Le poids de l'étranger

Quoi qu'il soit, dans une économie internationalisée, il s'avère délicat d'apprécier les flux de R&D. Témoin, cette coïncidence survenue à la rentrée 2010 : « Le 15 septembre 2010, Renault inaugurait en Roumanie un nouveau centre technique dédié à la mise au point des véhicules et des organes mécaniques de la plateforme Logan. Six jours auparavant, le P-DG de Google, Éric Schmidt, annonçait la création en France d'un centre de recherche et développement (R&D) pour l'Europe qui recruterait prioritairement dans les écoles et les universités françaises dont l'excellence en mathématiques est reconnue. » De fait, remarque  Philippe Adnot, « les entreprises étrangères financent une part non négligeable de la dépense intérieure en R&D » : 20,8 % en 2007 et 22,2 % en 2008, contre 13 % aux États-Unis, 17 % en Finlande et 5 % au Japon ; entre 2007 et 2008, la part des dépenses intérieures de R&D des filiales sous contrôle étranger a même augmenté de plus de 11 %.

Les plus optimistes y verront, certes, le signe d'une attractivité renforcée par le succès du crédit impôt recherche. À l'issue d'une enquête menée auprès de sociétés réputées innovantes, Alma Consulting Group a confirmé, selon le résumé des Échos, que « pour la majorité des entreprises françaises, le CIR a bel et bien un effet de levier sur l'emploi en R&D : 39 % ont renforcé leurs équipes de chercheurs de 50 %, et même doublé leurs effectifs dans 22 % des cas. Autre effet positif : 38 % des sociétés déclarent avoir augmenté de 50 % le nombre d'innovations commercialisées, et 24 % ont lancé deux fois plus de produits innovants sur le marché. De nouvelles offres qui ont généré une augmentation de chiffre d'affaires de 50 % pour une entreprise sur trois, et même de 100 % pour une sur quatre. »

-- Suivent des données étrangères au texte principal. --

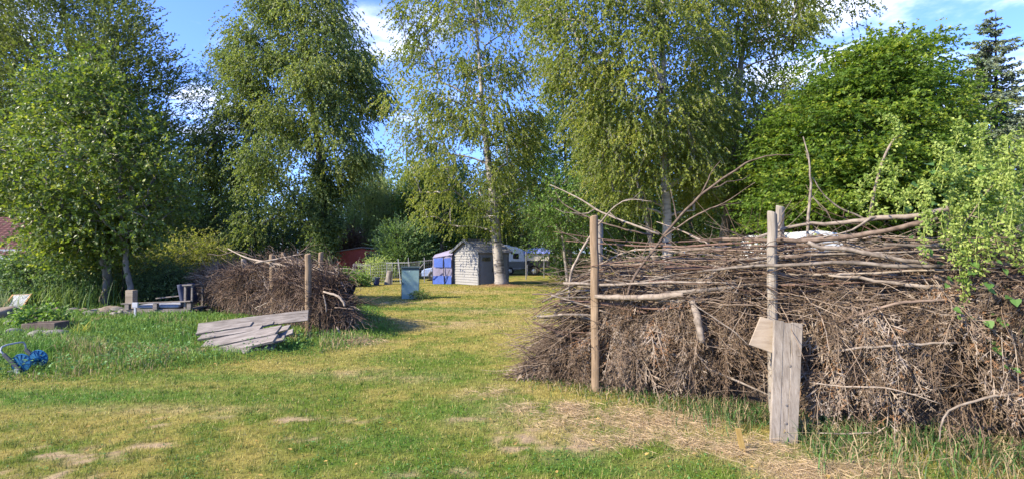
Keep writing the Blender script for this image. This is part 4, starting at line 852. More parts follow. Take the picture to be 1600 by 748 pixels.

Toutefois, on ne saurait se contenter de ces chiffres. D'autant que, dans les années à venir, les entreprises conduiront probablement un audit sur la localisation de leurs centres de R&D, prévient le sénateur de l'Aube. « À cet égard », remarque-t-il, « plus ces centres seront intégrés à un écosystème d'innovation dynamique, et plus il sera onéreux pour l'entreprise de modifier la géographie de sa R&D ». Ou comment enraciner l'activité sous les vents de la mondialisation.